-- Goal --
Only the number is wanted: how many lines contain the string "pixels"?

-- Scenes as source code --

################

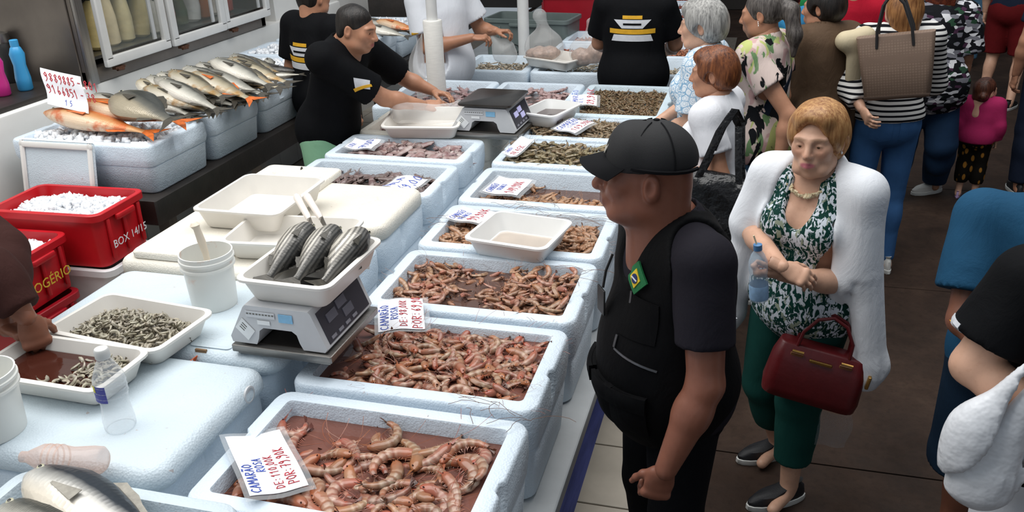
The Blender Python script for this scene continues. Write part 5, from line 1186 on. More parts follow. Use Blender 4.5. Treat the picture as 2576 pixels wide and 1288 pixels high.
def bvh(o):
    me=o.data; n=len(me.vertices); V=np.zeros(n*3,np.float32); me.vertices.foreach_get('co',V); return BVHTree.FromPolygons([Vector(p) for p in V.reshape(-1,3).tolist()],[tuple(p.vertices) for p in me.polygons])
def decal(o,c,d,up,w,h,mat,name,off=.002,th=.0015,n=6,m=6,parent=None,shape=None,T=None,bulge=0):
    """thin piece that follows the surface of o: grid of rays from c along d"""
    T=T or bvh(o); d=Vector(d).normalized(); up=Vector(up); up=(up-d*up.dot(d)).normalized(); rt=d.cross(up); c=Vector([float(q) for q in c]); P=[]; last=None; far=None
    for i in range(n+1):
        row=[]
        for j in range(m+1):
            u,v=i/n-.5,j/m-.5
            if shape: u,v=shape(u,v)
            s=c+rt*(u*w)+up*(v*h)-d*.6; hit=T.ray_cast(s,d,1.5); 
            if hit[0] is None: hit=T.find_nearest(c+rt*(u*w)+up*(v*h))
            row.append(hit[0]-d*(off+bulge*math.cos(PI*(i/n-.5))*math.cos(PI*(j/m-.5)))); last=hit[0]
        P.append(row)
    mb=MB(); mb.sheet(P,th if (Vector(P[1][0])-Vector(P[0][0])).cross(Vector(P[0][1])-Vector(P[0][0])).dot(d)<0 else -th); return mb.build(name,mat,parent or o)
def strip(o,pts,d,wd,mat,name,off=.002,th=.002,parent=None,T=None):
    """narrow band along pts, laid onto the surface of o by rays along d"""
    T=T or bvh(o); d=Vector(d).normalized(); P=[]; pts=[Vector([float(q) for q in p]) for p in pts]
    for i,p in enumerate(pts):
        t=(pts[min(i+1,len(pts)-1)]-pts[max(i-1,0)]).normalized(); sd=t.cross(d).normalized(); row=[]
        for k in (-.5,0,.5):
            hit=T.ray_cast(p+sd*wd*k-d*.6,d,1.5); q=hit[0] if hit[0] is not None else T.find_nearest(p+sd*wd*k)[0]; row.append(q-d*off)
        P.append(row)
    mb=MB(); mb.sheet(P,th); return mb.build(name,mat,parent or o)
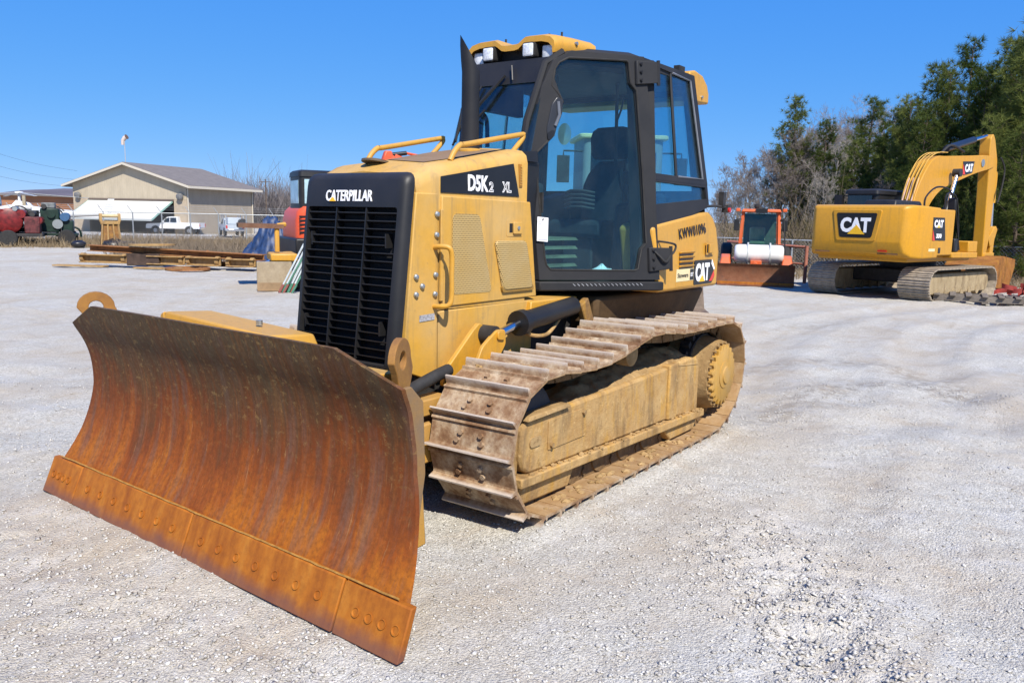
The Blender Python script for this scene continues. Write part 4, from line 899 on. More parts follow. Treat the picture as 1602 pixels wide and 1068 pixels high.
m = MB(); m.hexa([(-1.15,-.63,1.24),(-1.70,-.70,1.24),(-1.70,-.69,1.24),(-1.15,-.62,1.24),(-1.30,-.63,1.62),(-1.70,-.70,1.84),(-1.70,-.69,1.84),(-1.30,-.62,1.62)]); cs(m, 'side_trim', plain('trim_grey', (.15,.18,.17), .75), mirror=False)
m = MB(); m.tube(smooth_path([(-1.08,.46,2.06),(-1.03,.49,1.92),(-1.10,.50,1.82),(-1.16,.49,1.74)], 6), .012, 8); m.tube(smooth_path([(-1.06,.42,1.98),(-1.0,.47,1.88),(-1.02,.52,1.78)], 6), .009, 8); cs(m, 'cable', RUBBER, mirror=False)
m = MB(); m.bx(-.60,-.36,-.16,.18,2.52,2.615); cs(m, 'roof_console', INTER, mirror=False, bevel=.02)
m = MB(); m.bx(-1.05,-.45,-.56,-.50,2.40,2.62); m.xf(Matrix.Translation((0,.06,0))); cs(m, 'visor_panel', INTER, mirror=False)
# ---------------------------------------------------------------- rear body with tank
m = MB(); sec = [(-.865,1.125),(-.83,1.30),(-.79,1.575),(-.84,1.60),(-1.60,1.690),(-1.78,1.700),(-1.87,1.660),(-1.93,1.585),(-1.965,1.39),(-1.935,1.12)]
secs = []
for y in (.60, .80, .88): secs.append([(x, y if z < 1.47 else y*.965, z) for x, z in sec])
m.loft(secs); TK = P(m, 'rear_body', YEL, bevel=.025, seg=3)
fk = copy_tree(TK, DZ); fk.scale = (1,-1,1)
m = MB(); m.prism([(-1.84,1.12),(-1.84,1.66),(-1.90,1.62),(-1.955,1.40),(-1.93,1.12)], 'y', -.598, .598); P(m, 'rear_panel', YEL, bevel=.015)
def ty(p, d): return [(x, .88+d, z) for x, z in p]
def tp(poly, d0, d1, name, mat, **k):
    m = MB(); m.loft([ty(poly, d0), ty(poly, d1)]); return m.build(name, mat, TK, **k)
for k in range(4):
    z = 1.395-.0335*k; m = MB(); m.loft([[(-1.19,.879,z-.006),(-1.19,.879,z+.012),(-1.19,.900,z+.010),(-1.19,.893,z-.000)], [(-1.435,.879,z-.006),(-1.435,.879,z+.012),(-1.435,.900,z+.010),(-1.435,.893,z-.000)]]); m.build('louver', YEL, TK, bevel=.003)
    tp([(-1.19,z-.016),(-1.435,z-.016),(-1.435,z-.005),(-1.19,z-.005)], .0005, .0025, 'louver_slot', DECALBK)
cd = tp(round_poly([(-1.460,1.150),(-1.815,1.150),(-1.870,1.205),(-1.790,1.335),(-1.460,1.335)], .015), .0008, .003, 'logo_decal', DECALBK)
tp([(-1.815,1.165),(-1.862,1.205),(-1.845,1.245),(-1.76,1.165)], .0034, .0045, 'decal_corner', DECALRED); tp([(-1.80,1.335),(-1.862,1.262),(-1.845,1.25),(-1.79,1.30)], .0034, .0045, 'decal_corner', PAPER)
lettering('CAT', (-1.485,.8835,1.172), (-1,0,0), (0,0,1), .140, .265, WHITE, TK, bold=.05)
tp([(-1.555,1.170),(-1.665,1.170),(-1.610,1.222)], .0062, .0075, 'logo_triangle', DECALYE)
sd_ = tp([(-1.145,1.188),(-1.455,1.188),(-1.455,1.278),(-1.145,1.278)], .0008, .0024, 'dealer_decal', CREAM)
lettering('Stowers', (-1.165,.8830,1.215), (-1,0,0), (0,0,1), .034, .19, DECALBK, TK, bold=.02, depth=.001)
tp([(-1.385,1.192),(-1.45,1.192),(-1.45,1.274),(-1.385,1.274)], .0028, .0036, 'dealer_decal', DECALBK); lettering('CAT', (-1.392,.8842,1.217), (-1,0,0), (0,0,1), .030, .050, WHITE, TK, bold=.03, depth=.001)
tp([(-1.145,1.150),(-1.455,1.150),(-1.455,1.180),(-1.145,1.180)], .0006, .0020, 'access_plate', YEL)
lettering('KWW01096', (-1.205,.866,1.492), (-1,0,.10), (0,-.12,1), .078, .485, DECALBK, TK, bold=0, depth=.003, spacing=1.12)
tp(round_poly([(-1.672,1.372),(-1.830,1.372),(-1.815,1.465),(-1.672,1.465)], .008), .0005, .004, 'latch_plate', YEL); tp([(-1.680,1.388),(-1.705,1.388),(-1.705,1.452),(-1.680,1.452)], .0042, .0055, 'latch_recess_shade', DECALBK); tp([(-1.708,1.386),(-1.775,1.386),(-1.775,1.455),(-1.708,1.455)], .004, .018, 'latch', YEL, bevel=.003)  # black strip beside the latch paints the shade of its recess
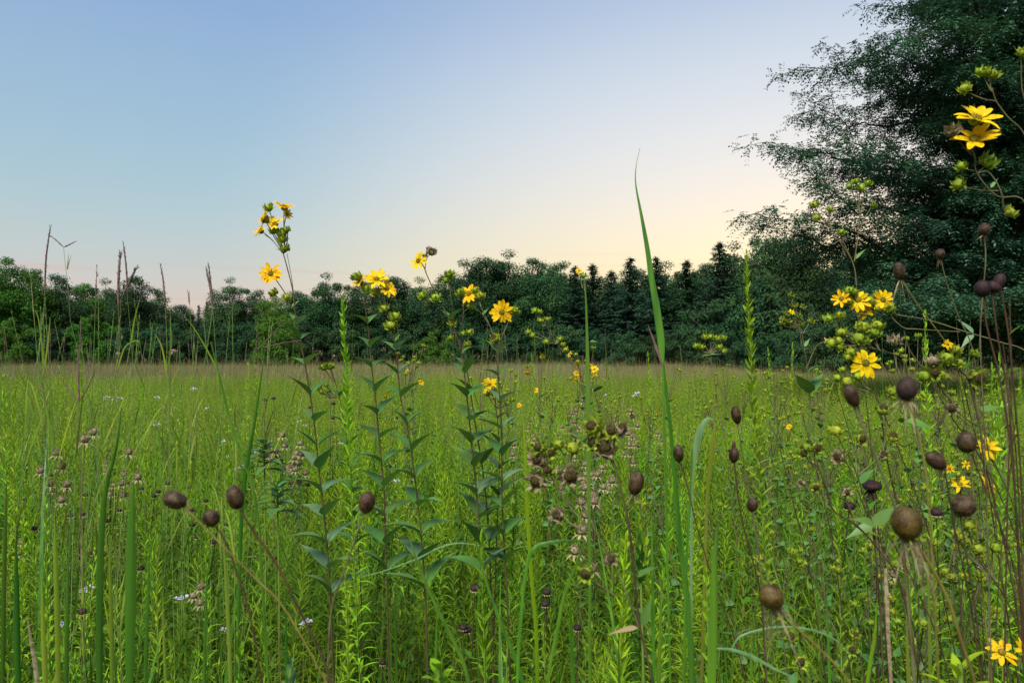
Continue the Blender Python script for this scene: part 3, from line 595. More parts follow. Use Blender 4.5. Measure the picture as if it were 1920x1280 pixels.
B.pairs([745,792,836,878,922,970,1020],.05,.085); B.bud(607,688,17,(-.4,.3,.9),(630,722)); B.bud(620,686,17,(.1,.3,1),(630,722))
for x,y in [(600,725),(612,722),(603,735),(595,728),(616,732)]: B.bud(x,y,9,(-.3,.3,.9),(632,745))
C=Plant('yellow_flower_plant','plant topped by three yellow flowers and a bud, third stem of the tall row','wildflower',[(683,560),(686,585),(691,620),(696,680),(703,740),(711,822),(720,920),(722,1010),(726,1110)],2.35,.004,.0016)
C.pairs([558,607,652,690,737,777,822,868,915,968,1020,1070],.055,.115,1.2)
C.bud(669,518,22,(-.5,.3,.8),(683,562)); C.flower(676,529,36,(-.6,.3,.9),(684,560),.45,11); C.bud(690,540,22,(0,.3,.9),(684,562))
Dp=Plant('yellow_flower_plant','plant with a yellow flower hanging right of the three-flower cluster, fourth tall stem','wildflower',[(724,570),(733,610),(742,652),(751,745),(764,800),(777,890),(789,1000),(796,1100),(800,1190)],2.3,.0046,.002)
Dp.pairs([658,703,745,797,846,897,948,1000,1050,1100],.06,.12,.2)
Dp.flower(706,524,44,(.1,.5,.9),(724,575),.35,13); Dp.flower(725,541,36,(.5,.5,.6),(724,575),.3,12); Dp.bud(703,547,20,(-.2,.3,1),(725,580))
Dp.bud(720,577,20,(-.3,.4,.8),(728,596),.3); Dp.bud(741,593,22,(.3,.4,.8),(738,625)); Dp.bud(733,609,24,(-.1,.5,.9),(738,632),.2); Dp.leaf(740,640,16,-24,.035,.35)
E=Plant('yellow_flower_plant','plant leaning left at its thin top with one drooping yellow flower','wildflower',[(798,510),(816,550),(838,590),(858,635),(868,680),(876,750),(885,840),(893,920),(900,1020),(905,1120)],2.3,.0042,.0016)
E.pairs([600,665,702,745,790,832,878,925,972,1020,1070],.055,.115,.5); E.flower(785,489,34,(-.6,.5,.2),(799,512),.1,9); E.twig([(797,506),(799,488),(806,476)],0,.0013)
E.bud(809,471,20,(.4,.2,.9),None,.4,True); E.bud(797,479,10,(-.3,.2,.9)); E.bud(792,554,20,(-.3,.3,.9),(820,562)); E.bud(817,558,22,(0,.5,.8),(826,568)); E.bud(848,605,18,(0,.6,.6),(852,625),.4); E.leaf(826,565,-28,-12,.03)
E2=Plant('yellow_flower_plant','plant with a side-on yellow flower between two green buds, right of the leaning one','wildflower',[(870,565),(868,600),(862,640),(870,668),(880,720),(892,800),(905,880),(915,980),(920,1090)],2.4,.0036,.0016)
E2.pairs([690,738,785,828,870,918,966,1015],.06,.10,1.0)
E2.flower(880,551,40,(-.5,.7,.6),(870,572),.2,12); E2.bud(863,547,19,(-.6,.2,.9),(868,575)); E2.bud(882,573,17,(.2,.5,.3),(868,585),.3); E2.twig([(855,640),(846,560),(844,535)],0,.0014); E2.bud(843,513,20,(.1,.2,1),None); E2.bud(837,525,15,(-.4,.3,.8),(845,540))
for x,y in [(868,625),(880,622),(876,645),(845,633)]: E2.bud(x,y,14,(random.uniform(-.5,.5),.4,.8),(866,655),.3)
Fp=Plant('yellow_flower_plant','plant with the yellow flower that faces the camera at centre, on a forked stem','wildflower',[(932,650),(934,700),(938,760),(941,820),(941,900),(944,1000),(950,1100)],2.3,.004,.0022)
Fp.pairs([660,706,752,805,856,903,950,1000,1050],.055,.105,.9)
Fp.twig([(932,652),(955,600),(962,590)],0,.0018); Fp.flower(941,585,40,(-.25,1,.15),(958,598),.1,14); Fp.bud(967,582,17,(.7,.3,.4),(958,598)); Fp.bud(927,634,20,(-.2,.6,.8),(932,652),.4)
Fp.twig([(932,650),(918,610),(900,572)],0,.0018); Fp.bud(900,554,20,(0,.3,1),(902,575)); Fp.bud(891,545,14,(-.3,.3,.9),(902,575)); Fp.twig([(922,618),(905,590),(890,577)],0,.0013); Fp.leaf(905,590,14,-16,.03)
G=Plant('yellow_flower_plant','shorter plant with one upturned yellow flower just left of the dark stem at centre','wildflower',[(928,752),(934,800),(936,860),(934,950),(930,1040)],2.5,.003,.0014)
G.flower(918,722,32,(-.1,.35,1),(928,752),.7,12); 
for x,y in [(914,738),(928,733),(947,738),(952,755),(938,750),(962,748)]: G.bud(x,y,12,(random.uniform(-.4,.4),.4,.8),(930,765),.3)
G.pairs([785,830,880,930],.05,.08,.4)
# ---- near plants at right
def rosy(label,stem,d,flowers=(),buds=(),twigs=(),leaves=(),nodes=(),r=.003,rt=.0015,m='rstem',hd=None,L0=.05,L1=.07):
    p=Plant('yellow_flower_plant',label,'wildflower',stem,d,r,rt,m,hd=hd)
    for t in twigs: p.twig(t,0,.0013)
    for f in flowers: p.flower(*f)
    for b in buds: p.bud(*b)
    for l in leaves: p.leaf(*l)
    if nodes: p.pairs(nodes,L0,L1)
    return p
rosy('two large yellow flowers one above the other at upper right, with green buds round them',[(1828,290),(1832,325),(1870,368),(1925,385),(1960,560),(1965,900)],1.1,
 [(1830,222,74,(.1,.55,.85),(1830,300),.35,11),(1826,262,78,(-.15,.5,.85),(1832,305),.4,11)],
 [(1786,243,28,(-.5,.4,.7),(1822,290),.5,True),(1803,311,22,(-.7,.4,.5),(1826,320)),(1856,302,34,(.4,.5,.7),(1834,322)),(1797,345,27,(-.7,.5,.3),(1872,358)),(1896,398,24,(.4,.4,.5),(1880,372),.2)],
 [[(1832,325),(1852,322),(1870,345),(1880,368)]],[(1858,352,20,-30,.02,.3)],r=.0022,rt=.0012,m='rstemp')
rosy('green-budded stalk reaching in at right edge above the two big yellow flowers',[(1860,165),(1868,190),(1890,220),(1925,260),(1980,400),(1990,800)],1.1,(),
 [(1843,133,25,(-.3,.3,.9),(1860,172),.2),(1862,138,25,(.3,.4,.8),(1860,172),.3),(1808,166,24,(-.6,.4,.5),(1868,190)),(1918,98,24,(.2,.3,.9),(1925,200),.1)],r=.002,rt=.0012,m='rstemp')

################

-- Output --
3